**YOUR INSTRUCTIONS:** Quote from the first line below through the line that contains "scene.camera = co", both included, and leave the pictures out.

**DATA BLOCK:**
══════
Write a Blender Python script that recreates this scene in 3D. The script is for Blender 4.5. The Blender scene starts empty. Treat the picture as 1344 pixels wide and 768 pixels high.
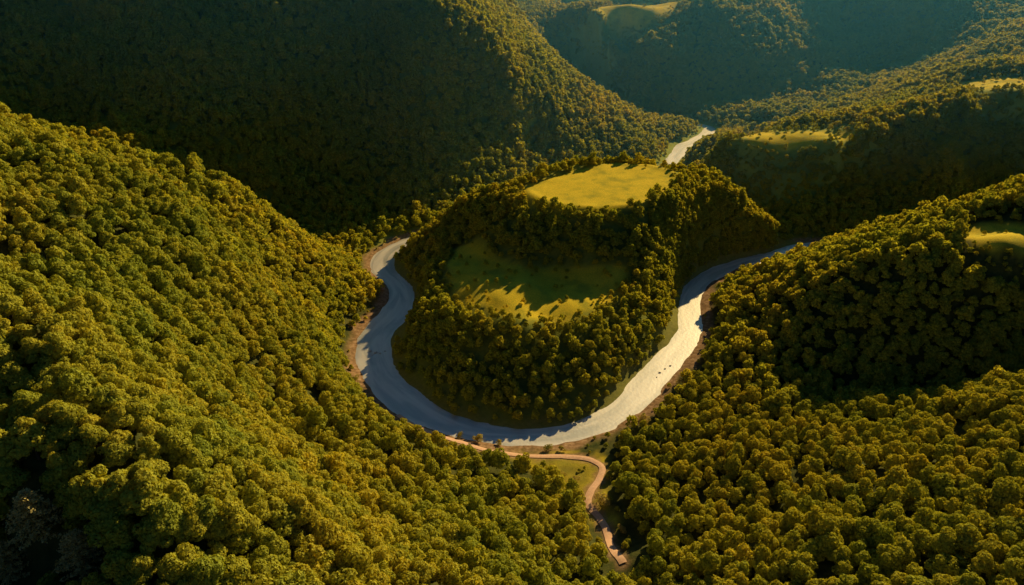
import bpy, math, random
import numpy as np
from mathutils import Vector
random.seed(4); rng = np.random.default_rng(7)
scene = bpy.context.scene
COL = scene.collection

# ------------------------------------------------------------------ camera model
F = 908.0
H = 270.0; PITCH = math.radians(29)
cp, sp = math.cos(PITCH), math.sin(PITCH)
EL = math.radians(22.5); AZ = math.radians(34)
SX, SY = math.sin(AZ), math.cos(AZ)
def project(x, y, z, H=H, cp=cp, sp=sp):
    zz = H - z
    d = cp*y + sp*zz
    up = sp*y - cp*zz
    return 672 + F*x/d, 384 - F*up/d, d
def plane_pt(u, v, z):
    dx = (u-672)/F; dy = (384-v)/F
    t = (H-z)/(sp-cp*dy)
    return (dx*t, (cp+sp*dy)*t, z)
HO = 300.0; cpo, spo = math.cos(math.radians(35)), math.sin(math.radians(35))
def tr(x, y, z, k=1.15):      # survey sheet coordinates -> scene coordinates
    u, v, d = project(x, y, z, HO, cpo, spo)
    return plane_pt(u, v, z*k)
cam = bpy.data.cameras.new('camera'); cam.lens = 24.32; cam.sensor_width = 36
cam.clip_start = 1; cam.clip_end = 20000
co = bpy.data.objects.new('camera', cam); COL.objects.link(co)
co.location = (0, 0, H); co.rotation_euler = (math.radians(90)-PITCH, 0, 0)
scene.camera = co

# ------------------------------------------------------------------ noise
def vnoise(x, y, s, seed):
    lat = np.random.default_rng(seed).random((256, 256))
    fx = np.asarray(x)/s + 1000.37; fy = np.asarray(y)/s + 1000.71
    ix = np.floor(fx).astype(int); iy = np.floor(fy).astype(int)
    tx = fx-ix; ty = fy-iy
    tx = tx*tx*tx*(tx*(tx*6-15)+10); ty = ty*ty*ty*(ty*(ty*6-15)+10)
    a = lat[ix % 256, iy % 256]; b = lat[(ix+1) % 256, iy % 256]
    c = lat[ix % 256, (iy+1) % 256]; d = lat[(ix+1) % 256, (iy+1) % 256]
    return (a*(1-tx)+b*tx)*(1-ty)+(c*(1-tx)+d*tx)*ty - .5
def fbm(x, y, s, seed, o=4):
    v = 0; a = 1
    for k in range(o):
        v = v + a*vnoise(x, y, s/2**k, seed+k); a *= .5
    return v
def sstep(a, b, t):
    t = np.clip((t-a)/(b-a), 0, 1); return t*t*(3-2*t)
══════
**IN RESPONSE:**
Write a Blender Python script that recreates this scene in 3D. The script is for Blender 4.5. The Blender scene starts empty. Treat the picture as 1344 pixels wide and 768 pixels high.
import bpy, math, random
import numpy as np
from mathutils import Vector
random.seed(4); rng = np.random.default_rng(7)
scene = bpy.context.scene
COL = scene.collection

# ------------------------------------------------------------------ camera model
F = 908.0
H = 270.0; PITCH = math.radians(29)
cp, sp = math.cos(PITCH), math.sin(PITCH)
EL = math.radians(22.5); AZ = math.radians(34)
SX, SY = math.sin(AZ), math.cos(AZ)
def project(x, y, z, H=H, cp=cp, sp=sp):
    zz = H - z
    d = cp*y + sp*zz
    up = sp*y - cp*zz
    return 672 + F*x/d, 384 - F*up/d, d
def plane_pt(u, v, z):
    dx = (u-672)/F; dy = (384-v)/F
    t = (H-z)/(sp-cp*dy)
    return (dx*t, (cp+sp*dy)*t, z)
HO = 300.0; cpo, spo = math.cos(math.radians(35)), math.sin(math.radians(35))
def tr(x, y, z, k=1.15):      # survey sheet coordinates -> scene coordinates
    u, v, d = project(x, y, z, HO, cpo, spo)
    return plane_pt(u, v, z*k)
cam = bpy.data.cameras.new('camera'); cam.lens = 24.32; cam.sensor_width = 36
cam.clip_start = 1; cam.clip_end = 20000
co = bpy.data.objects.new('camera', cam); COL.objects.link(co)
co.location = (0, 0, H); co.rotation_euler = (math.radians(90)-PITCH, 0, 0)
scene.camera = co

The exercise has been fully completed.